We’ve all heard the phrase “AI won’t take your job, but someone using AI will.” Strangely, though, we seem to forget this when it comes to legacy modernization. People are hoping AI will finally deliver the “easy button” for these projects and do the whole thing itself.
I understand why. Legacy modernization is some of the hardest work in software. It’s technical. It’s architectural. It’s organizational. It often requires shifting long-standing processes, rules, and expectations.
But as much as I love where AI is heading - and as excited as I am about how we’re using it at nvisia - it’s important to keep perspective:
AI tools are currently operating at the level of junior and mid-level engineers. More skill than that is required to modernize a complex legacy system. Architects are still necessary, but AI tools are a big help.

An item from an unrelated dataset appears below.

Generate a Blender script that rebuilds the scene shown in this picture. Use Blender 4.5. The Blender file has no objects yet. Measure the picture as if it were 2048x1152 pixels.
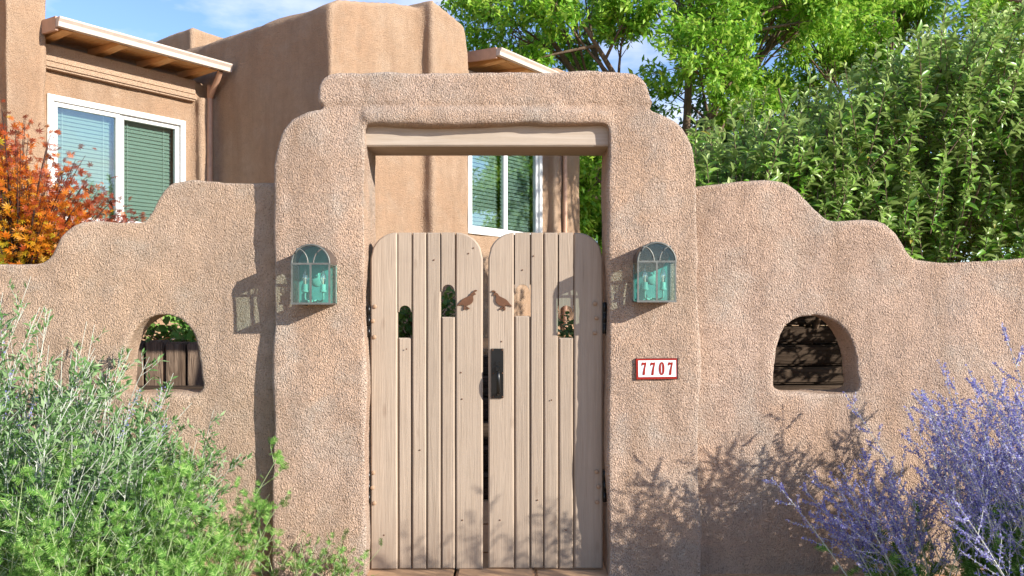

Legacy systems have their advantages. They can be impressively robust and feature-rich, enhanced over years to provide an amount of features no MVP will match, but there’s always reasons you want to replace them, too.
In the typical nvisia modernization project, our clients want new systems that will:
Improve customer and user experience
Implement a new data strategy
Provide additional flexibility and configurability for the business
Automate manual workflows
Improve maintainability and lower TCO
And so much more!
With so many changes planned for the system, modernization is about way more than porting code to a new language. You cannot simply say “Hey AI, can you write this in .NET for me?” That’s not how it works.
When you break down legacy modernization, the work divides naturally into two roles:
Senior engineers and architects who determine strategy, boundaries, modernization patterns, business rules, and the sequencing of change.
AI-enabled tooling that accelerates the hands-on execution of certain tasks — code generation, scaffolding, wrapper creation, unit test generation, data transformation, UI generation, and more.
This is where the real opportunity is today.
Strangler Fig is a common pattern architects use to support iterative modernization roadmaps. You still need a senior person deciding where to cut, what to wrap, and how to sequence the evolution. But from there…
AI can generate REST APIs from legacy code
AI can scaffold wrappers
AI can generate new UI components from mockups
Tools like OpenLegacy can automatically surface mainframe functions as callable services
AI doesn’t remove the architect; it makes the architect more effective.
Another common pattern architects use for modernization is Branch by Abstraction. Once you define the abstraction layer, AI can:
Generate both sides of the interface
Scaffold calling code
Build unit tests to support migration
Convert business rules into new implementations
Again - strategy stays human. Execution becomes shared.
When we break systems into layers, the opportunities become clearer:
Your UI/UX will be changing. Don’t attempt to convert legacy front-end code. Instead, have a UX designer build your new workflow using AI-enabled design tools, then generate front-end code from the mockups.
Use AI to understand the old system, not replicate it. Generate new data access code from a clean data model.
Business rules are better candidates for conversion. Use AI to identify them. Once identified, they are perfect candidates for model-to-model conversion.
This is where senior engineers + AI really shine together.
Modernization projects carry familiar risks. Time saved in creating code can be focused on mitigating challenges. AI may be able to help.
SMEs know the old system, not the future one. AI can brainstorm features, competitive comparisons, and user expectations - but leaders must still observe the real work happening today and envision where it needs to go.
Legacy modernization projects have typically moved batch to real-time. New AI techniques may push the opposite way: putting more work into automated backgrounds. Tread carefully and design for human-in-the-loop interventions.
Data migration has traditionally been a major hurdle for legacy modernization projects. AI will help tremendously, but you still need to start early.
Please don’t wait until the end. Parallel run, testing automation, and early migration strategy are non-negotiable. AI testing tools are ready. Teams should be using them now.
As leaders, we shouldn’t be asking:
“Are you using AI?”
That’s too surface-level. Instead, ask:
How are we breaking down the problem?
What modernization pattern are we using, and why?
Where does AI strategically accelerate this pattern?
What velocity gains are we seeing from code generation?
How are we validating AI output?
When those answers are clear, modernization becomes more achievable - and far less overwhelming.
Legacy modernization has never been easy work. It still isn’t. And it still requires the skill and leadership of senior engineers, architects, and thoughtful product owners.
But there is a tremendous opportunity right now to reshape how we approach it:
AI isn’t the easy button. But it is the accelerator modern teams have been waiting for.
And the teams who learn how to pair senior strategy with AI-powered execution? They’re the ones who will modernize faster, reduce risk, and deliver systems that truly move organizations forward.